71
LeMeow
7y

5 Types Of Programmers

1.The duct tape programmer
The code may not be pretty, but damnit, it works!
This guy is the foundation of your company. When something goes wrong he will fix it fast and in a way that won’t break again. Of course he doesn’t care about how it looks, ease of use, or any of those other trivial concerns, but he will make it happen, without a bunch of talk or time-wasting nonsense. The best way to use this person is to point at a problem and walk away.

2.The OCD perfectionist programmer
You want to do what to my code?
This guy doesn’t care about your deadlines or budgets, those are insignificant when compared to the art form that is programming. When you do finally receive the finished product you will have no option but submit to the stunning glory and radiant beauty of perfectly formatted, no, perfectly beautiful code, that is so efficient that anything you would want to do to it would do nothing but defame a masterpiece. He is the only one qualified to work on his code.

3.The anti-programming programmer
I’m a programmer, damnit. I don’t write code.
His world has one simple truth; writing code is bad. If you have to write something then you’re doing it wrong. Someone else has already done the work so just use their code. He will tell you how much faster this development practice is, even though he takes as long or longer than the other programmers. But when you get the project it will only be 20 lines of actual code and will be very easy to read. It may not be very fast, efficient, or forward-compatible, but it will be done with the least effort required.

4.The half-assed programmer
What do you want? It works doesn’t it?
The guy who couldn’t care less about quality, that’s someone elses job. He accomplishes the tasks that he’s asked to do, quickly. You may not like his work, the other programmers hate it, but management and the clients love it. As much pain as he will cause you in the future, he is single-handedly keeping your deadlines so you can’t scoff at it (no matter how much you want to).

5.The theoretical programmer
Well, that’s a possibility, but in practice this might be a better alternative.
This guy is more interested the options than what should be done. He will spend 80% of his time staring blankly at his computer thinking up ways to accomplish a task, 15% of his time complaining about unreasonable deadlines, 4% of his time refining the options, and 1% of his time writing code. When you receive the final work it will always be accompanied by the phrase “if I had more time I could have done this the right way”.

What type of programmer are you?

Source: www.stevebenner.com

Comments
  • 1
    Maybe 1? I can't really decide.
  • 4
    a mix of 1 and 2 , depending entierly on the clients need.

    Leaning towards 1 if they need to be fast to market.
    and 2 if they have established themselves and need to start cutting development / maintainance costs.

    For personal projects i'm definitely 2 even though i know i should try to force myself towards 1 there to get things done.
  • 5
    It'd have to be 2. Although I wouldn't say I'm that bad that I'm slow, but I am a formatting, readability and semantics Nazi and I will pipe up if I see something I don't like.

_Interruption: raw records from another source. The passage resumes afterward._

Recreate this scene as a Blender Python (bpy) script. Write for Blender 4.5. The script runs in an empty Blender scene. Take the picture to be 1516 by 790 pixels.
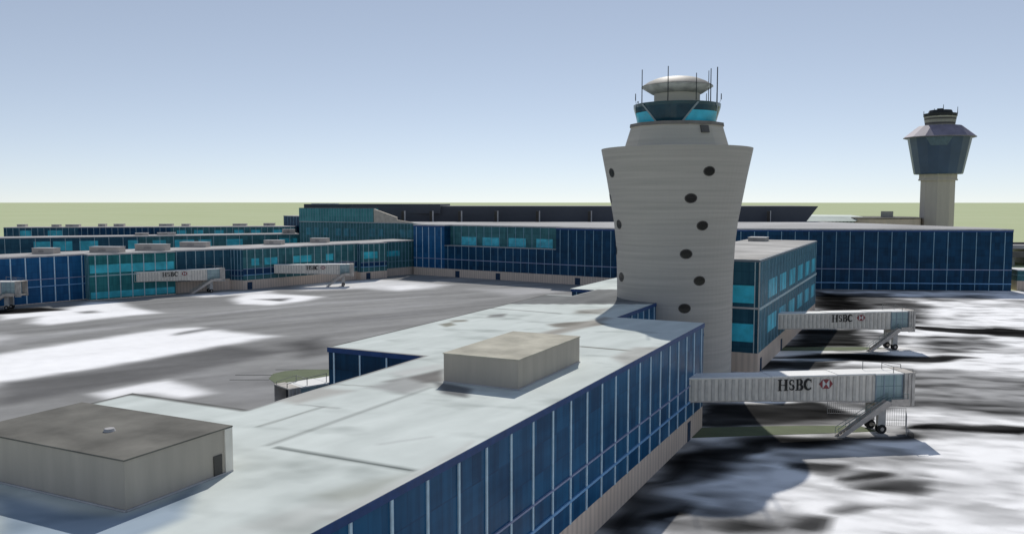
import bpy, math, random
from math import sin, cos, pi, radians, hypot, atan2
from mathutils import Vector, Matrix
import numpy as np
random.seed(7)
S = bpy.context.scene
COL = S.collection
# ------------------------------------------------------------------ camera, sky, sun, exposure
cd = bpy.data.cameras.new('camera'); cam = bpy.data.objects.new('camera', cd); COL.objects.link(cam)
cam.location = (0, 0, 31.0)
cam.rotation_euler = (radians(90 - 4.381), 0, radians(26.26))
cd.sensor_width = 36.0; cd.lens = 1253.0 / 1516.0 * 36.0
cd.clip_start = 0.5; cd.clip_end = 90000
S.camera = cam
SUN_EL, SUN_TH = 40.0, 19.0
W = bpy.data.worlds.new('World'); S.world = W; W.use_nodes = True
nt = W.node_tree; bg = nt.nodes['Background']
sky = nt.nodes.new('ShaderNodeTexSky'); sky.sky_type = 'NISHITA'; sky.sun_disc = False
sky.sun_elevation = radians(SUN_EL); sky.sun_rotation = radians(-SUN_TH)
sky.altitude = 0; sky.air_density = 0.5; sky.dust_density = 0; sky.ozone_density = 0.6
hs = nt.nodes.new('ShaderNodeHueSaturation'); hs.inputs['Saturation'].default_value = 0.80; hs.inputs['Value'].default_value = 1.45
gm = nt.nodes.new('ShaderNodeGamma'); gm.inputs['Gamma'].default_value = 0.6
nt.links.new(sky.outputs[0], gm.inputs['Color']); nt.links.new(gm.outputs[0], hs.inputs['Color'])
tm = nt.nodes.new('ShaderNodeMix'); tm.data_type = 'RGBA'; tm.blend_type = 'MULTIPLY'; tm.inputs[0].default_value = 1; tm.inputs[7].default_value = (1.05, 1.05, 1.075, 1)
nt.links.new(hs.outputs[0], tm.inputs[6]); nt.links.new(tm.outputs[2], bg.inputs[0]); bg.inputs[1].default_value = 0.14
sl = bpy.data.lights.new('sun', 'SUN'); sun = bpy.data.objects.new('sun', sl); COL.objects.link(sun)
sl.energy = 3.3; sl.angle = radians(0.6); sl.color = (1.0, 0.95, 0.88)
dv = Vector((sin(radians(SUN_TH)) * cos(radians(SUN_EL)), -cos(radians(SUN_TH)) * cos(radians(SUN_EL)), -sin(radians(SUN_EL))))
sun.rotation_euler = dv.to_track_quat('-Z', 'Y').to_euler(); sun.location = (-60, 200, 150)
S.view_settings.view_transform = 'Standard'; S.view_settings.look = 'None'
S.view_settings.exposure = 0.0; S.view_settings.gamma = 1.0; S.view_settings.use_curve_mapping = False
S.render.engine = 'CYCLES'

def lin(c):
    f = lambda v: (v / 255 / 12.92) if v / 255 <= 0.04045 else ((v / 255 + 0.055) / 1.055) ** 2.4
    return tuple(f(v) for v in c)
# ------------------------------------------------------------------ materials
MATS = {}
def mat_base(name, rough=0.7, spec=0.3):
    m = bpy.data.materials.new(name); m.use_nodes = True
    b = m.node_tree.nodes['Principled BSDF']
    b.inputs['Roughness'].default_value = rough
    b.inputs['Specular IOR Level'].default_value = spec
    return m, m.node_tree, b
def N(nt, t, **kw):
    n = nt.nodes.new(t)
    for k, v in kw.items(): setattr(n, k, v)
    return n
def ramp_mix(nt, fac, c1, c2):
    mx = N(nt, 'ShaderNodeMix', data_type='RGBA'); nt.links.new(fac, mx.inputs[0])
    for i, c in ((6, c1), (7, c2)):
        if hasattr(c, 'links'): nt.links.new(c, mx.inputs[i])
        else: mx.inputs[i].default_value = (*c, 1)
    return mx.outputs[2]
def noise(nt, scale, detail=4, vec=None, rough=0.55):
    n = N(nt, 'ShaderNodeTexNoise'); n.inputs['Scale'].default_value = scale; n.inputs['Detail'].default_value = detail
    n.inputs['Roughness'].default_value = rough
    if vec is None:
        tc = N(nt, 'ShaderNodeTexCoord'); vec = tc.outputs['Object']
    nt.links.new(vec, n.inputs['Vector'])
    return n.outputs['Fac']
def sharpen(nt, s, a, b):
    r = N(nt, 'ShaderNodeMapRange'); r.inputs[1].default_value = a; r.inputs[2].default_value = b
    nt.links.new(s, r.inputs[0]); return r.outputs[0]
def plain(name, c, rough=0.7, var=0.18, scale=0.6, spec=0.3, metal=0.0):
    """one paint or stone colour, broken up by two sizes of noise"""
    if name in MATS: return MATS[name]
    m, nt, b = mat_base(name, rough, spec); b.inputs['Metallic'].default_value = metal
    n1 = sharpen(nt, noise(nt, scale, 5), 0.3, 0.7)
    d = tuple(v * (1 - var) for v in c); u = tuple(min(1, v * (1 + var * 0.6)) for v in c)
    nt.links.new(ramp_mix(nt, n1, d, u), b.inputs['Base Color'])
    MATS[name] = m; return m
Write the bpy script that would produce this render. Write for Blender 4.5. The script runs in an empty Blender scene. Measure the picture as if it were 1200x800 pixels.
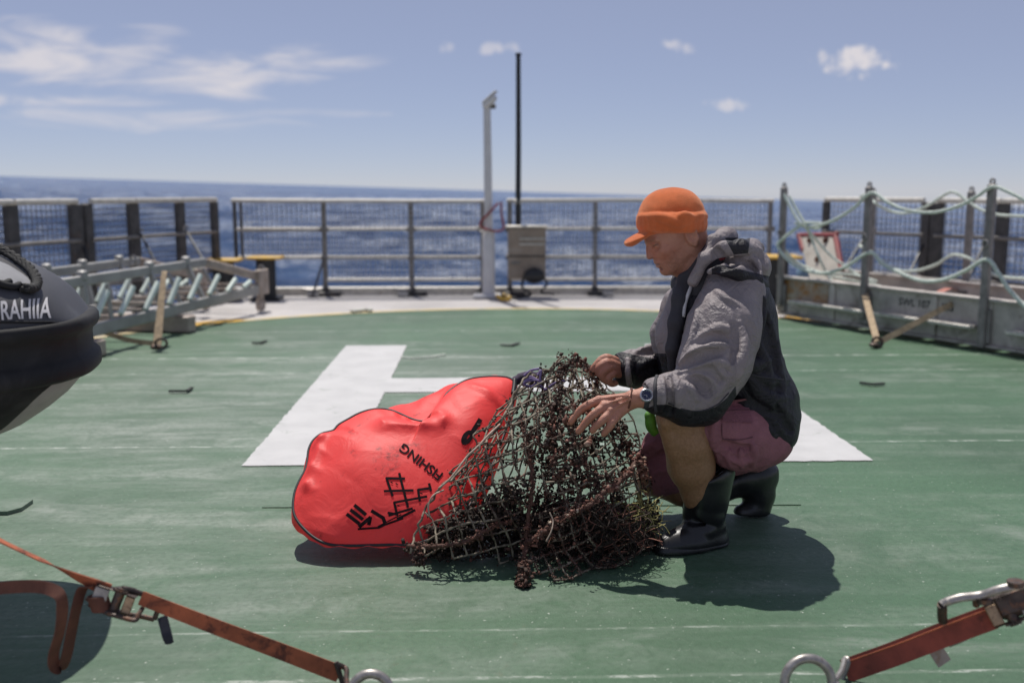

I am a perfectionist, have always been that way with whatever I do and I'd always push for long term stability and scalability over short term patchwork and corner cutting to meet deadlines. I am not motivated by money or by someone elses shit ideas and so I'm mainly driven by improving my skills and understandings in order to better implement robust code that is simple and not over engineered.
  • 0
    This site does not exist.
  • 1
    @Gatgeagent Sorry.

    Edit:
    Source: www.stevenbenner.com
  • 4
    Mix of 2 and 5 and currently rewriting #4s code.

    FUCK #4. SERIOUSLY!!!
  • 4
    When it's personal I try to be a #2 but when the client wants fast results with minimum costs and doesn't listen when I say he needs a total refact because everything is based on a single shitty 5000+ lines controller for the backend part and total ignorence of the framework architecture or good practices or even security , i'm like a total #1---

    Also, hi I'm new o/
  • 0
    @mgnrfk welcome to devRant then :)
  • 1
    I'm a mix of 2 & 5 as well trying to figure out how the hell #1s code works and avoiding becoming a 4.
  • 1
    I'm mostly a #1 with a smidge of #5. For the most part, I get it done and will only ask questions about what you want the code to do. I also reuse portions of my old code constantly. Why do the same work more than once?
  • 0
    Fck 5 :/
    think i should change...
  • 0
    @AptFox I'm the same, reuse that shit. Proud to be a #1 - if my code is in your project best believe it's been deployed 3/4 times previous and has been tested and refined in production. Virgin code is a liability.
  • 0
    80%2
    20%1

    I debug all the code from my co students
  • 1
    3 is not a programmer, maybe not even developer. Rather a "software engineer"
  • 0
    Number 1 all the way, no question. I spend far too much time in vim on the server to be anything else.